You are on the right path. I think you have mostly answered your own question in that you might benefit from taking a closer look at what instruments you trade. Lower priced small caps will have more volatility and may allow you more success. That and maybe you are trying to capture too much % roi per position, you can lower your target % per entry and try to sell before the Hull MA indicates price is reversing. Hope it helps.
Wow, thank you very much for that. It is like magic to hear I'm on the right path. I don't hold too long for the top or bottom, if anything I close too soon to bank what P I've gotten so far, that is how low my confidence still is, but I've found that if I watch the 20 tick chart I can hold for much longer with confidence and I flatten as soon as I see weakness coming in. This has helped a lot. I'm so glad to hear that you approve of trying to use the HMA, (with discretion I'm still trying to figure out). I still don't trust it enough and I find myself scalping in and out of it, but when I have left the trade open until close to the end signals it gives and I see weakness overall in that trend, it is so exciting to get much more P than just a scalp! Yeah.. still early days. Thanks!
When you factor in the protective put expiring worthless then how does that affect your pnl? If you bought a Jun21 19 put @ $4 now, the Apr12 19 put is 1.50 so this is a depreciating asset that will drain away pnl if any. I always found that the protective put does more harm than good. If you caught the CLSK swing low to high from the beginning of March to the end of March, got in @17 out @22, without getting stopped out a dozen times, then your pnl is $500 but you spent $400 on the put. Sure people will say that it protects you from losses, but I see it as preventing profits which also protect you from losses.
Jot down a predetermined maximum loss by looking at the most recent area of support. Many times the volatile low priced stocks i trade will blow right through my max loss exit, but having a predetermined written stop is the best safeguard i can do. Buying after a mini pullback when price starts back up can be helpful.
The reason that happens is because support and resistance lines are bogus. They don't work. Same with moving averages. If they worked then everybody would make money in stocks. 99% of traders use support and resistance and 99% of traders lose money.
Thanks that is good advice.
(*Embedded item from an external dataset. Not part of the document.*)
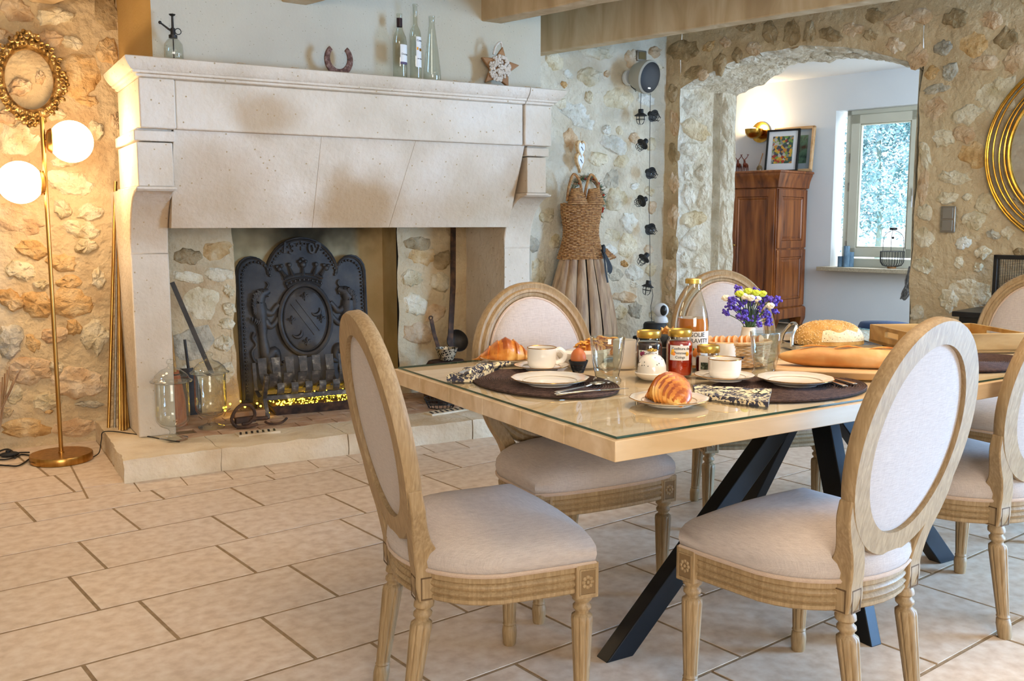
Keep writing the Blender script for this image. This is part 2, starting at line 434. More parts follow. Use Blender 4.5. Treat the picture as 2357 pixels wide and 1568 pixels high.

Stops are very tricky for me. That will help me keep on the right side. Thanks again. Have a good day!
It's not what works all the time. It's just that support and resistance doesn't work at all. That's not what drives price action. When price blows through resistance in a WXY correction and stops people out; they don't understand why...they just complain how they keep getting stopped out before price resumes upward.
I agree there in no value in complaining. Success stems from embracing continuous self-accountability. This principle is the cornerstone of achieving victory in any endeavor. Simply accepting and absorbing this belief so that it becomes part of your character. You are welcome to share what intraday strategy you feel is better than placing a stop below support. I certainly have a lot to learn and I still enjoy learning.